> **What this task involves**: Produce a word-for-word copy of the listing below without its pictures.
>> start Record list
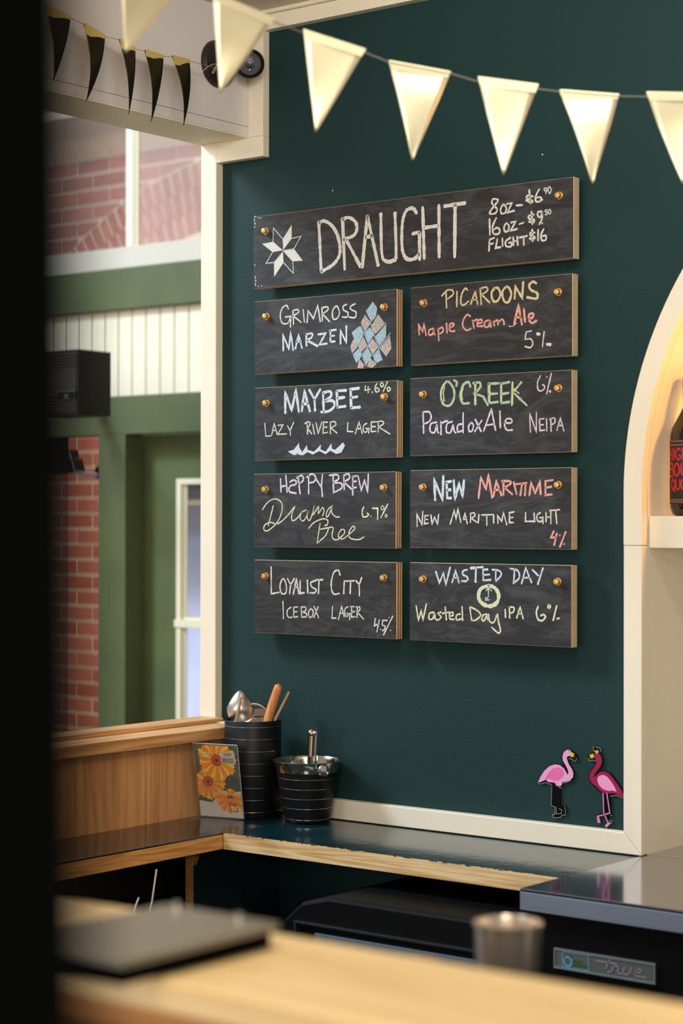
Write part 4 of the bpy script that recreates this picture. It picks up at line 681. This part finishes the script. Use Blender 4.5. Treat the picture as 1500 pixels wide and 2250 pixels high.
MB().tube(arcp+[arcp[-1]+V(0, 0, -.08)], .0032, 10).build('arc_handle', mat('dull_steel', srgb(150, 142, 132), .3, 1.0), st, smooth=True)
MB().lathe([(.001, 0), (.026, .001), (.026, .003), (.001, .004)], (-2.545, -.062, 1.155), 32, (.35, -.5, .55)).build('strainer_plate', CHROME, st, smooth=True)
# ---------------------------------------------------------------- ice bucket
BC = (-2.409, -.0715, .9677)
bk = thing('ice_bucket', BC, 'black tapered ice bucket with a flared steel rim and silver rings on the dark ledge', 'bucket')
MB().lathe([(.041, 0), (.0440, .003), (.0448, .006), (.0595, .0978)], BC, 64).build('bucket_body', NAVY, bk, smooth=True)
MB().lathe([(.0597, .0979), (.0607, .0986), (.0632, .1130), (.0668, .1180), (.0675, .1190), (.0668, .1196), (.0620, .113), (.0590, .098), (.044, .012), (.002, .010)], BC, 72).build('steel_rim', mat('rim_steel', srgb(222, 212, 194), .14, 1.0), bk, smooth=True)
for z in (.0075, .0290, .0480, .0670, .0860):
    r = .0438+.0157*z/.0978+.0003
    MB().lathe([(r-.0002, z), (r+.0005, z+.0003), (r+.0005, z+.0009), (r, z+.0012)], BC, 64).build('silver_ring', RING, bk, smooth=True)
kd = V(.90, -.43, 0).normalized(); kp = V(*BC)+kd*.0600+V(0, 0, .1065)
MB().lathe([(.0055, 0), (.0055, .005), (.010, .007), (.0118, .010), (.0118, .0145), (.0095, .018), (.005, .0192), (.001, .0197)], kp, 28, kd).build('side_knob', CHROME, bk, smooth=True)
kp2 = V(*BC)-kd*.0600+V(0, 0, .1065)
MB().lathe([(.0055, 0), (.0055, .004), (.008, .005), (.008, .008), (.001, .010)], kp2, 20, -kd).build('side_knob', CHROME, bk, smooth=True)
tg = thing('jigger_tongs', (-2.405, -.08, .98), 'polished steel tube handle standing in the ice bucket', 'tongs')
pA, pB = V(-2.3965, -.0720, 1.072), V(-2.3935, -.0700, 1.1395)
MB().tube([V(-2.402, -.074, .985), pA, pB], [.0080, .0098, .0112], 24).build('tube_handle', CHROME, tg, smooth=True)
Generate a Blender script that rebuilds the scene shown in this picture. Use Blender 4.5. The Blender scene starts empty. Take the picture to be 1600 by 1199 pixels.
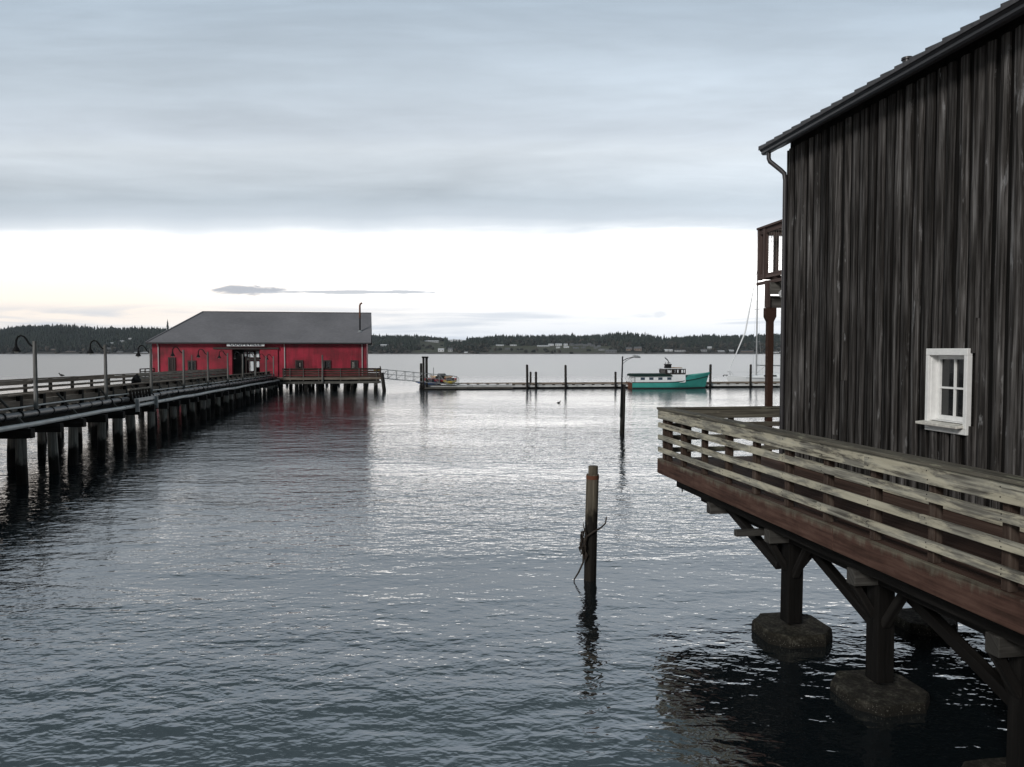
>> end Record list
> **Output for this exercise**:
Write part 4 of the bpy script that recreates this picture. It picks up at line 681. This part finishes the script. Use Blender 4.5. Treat the picture as 1500 pixels wide and 2250 pixels high.
MB().tube(arcp+[arcp[-1]+V(0, 0, -.08)], .0032, 10).build('arc_handle', mat('dull_steel', srgb(150, 142, 132), .3, 1.0), st, smooth=True)
MB().lathe([(.001, 0), (.026, .001), (.026, .003), (.001, .004)], (-2.545, -.062, 1.155), 32, (.35, -.5, .55)).build('strainer_plate', CHROME, st, smooth=True)
# ---------------------------------------------------------------- ice bucket
BC = (-2.409, -.0715, .9677)
bk = thing('ice_bucket', BC, 'black tapered ice bucket with a flared steel rim and silver rings on the dark ledge', 'bucket')
MB().lathe([(.041, 0), (.0440, .003), (.0448, .006), (.0595, .0978)], BC, 64).build('bucket_body', NAVY, bk, smooth=True)
MB().lathe([(.0597, .0979), (.0607, .0986), (.0632, .1130), (.0668, .1180), (.0675, .1190), (.0668, .1196), (.0620, .113), (.0590, .098), (.044, .012), (.002, .010)], BC, 72).build('steel_rim', mat('rim_steel', srgb(222, 212, 194), .14, 1.0), bk, smooth=True)
for z in (.0075, .0290, .0480, .0670, .0860):
    r = .0438+.0157*z/.0978+.0003
    MB().lathe([(r-.0002, z), (r+.0005, z+.0003), (r+.0005, z+.0009), (r, z+.0012)], BC, 64).build('silver_ring', RING, bk, smooth=True)
kd = V(.90, -.43, 0).normalized(); kp = V(*BC)+kd*.0600+V(0, 0, .1065)
MB().lathe([(.0055, 0), (.0055, .005), (.010, .007), (.0118, .010), (.0118, .0145), (.0095, .018), (.005, .0192), (.001, .0197)], kp, 28, kd).build('side_knob', CHROME, bk, smooth=True)
kp2 = V(*BC)-kd*.0600+V(0, 0, .1065)
MB().lathe([(.0055, 0), (.0055, .004), (.008, .005), (.008, .008), (.001, .010)], kp2, 20, -kd).build('side_knob', CHROME, bk, smooth=True)
tg = thing('jigger_tongs', (-2.405, -.08, .98), 'polished steel tube handle standing in the ice bucket', 'tongs')
pA, pB = V(-2.3965, -.0720, 1.072), V(-2.3935, -.0700, 1.1395)
MB().tube([V(-2.402, -.074, .985), pA, pB], [.0080, .0098, .0112], 24).build('tube_handle', CHROME, tg, smooth=True)
Generate a Blender script that rebuilds the scene shown in this picture. Use Blender 4.5. The Blender scene starts empty. Take the picture to be 1600 by 1199 pixels.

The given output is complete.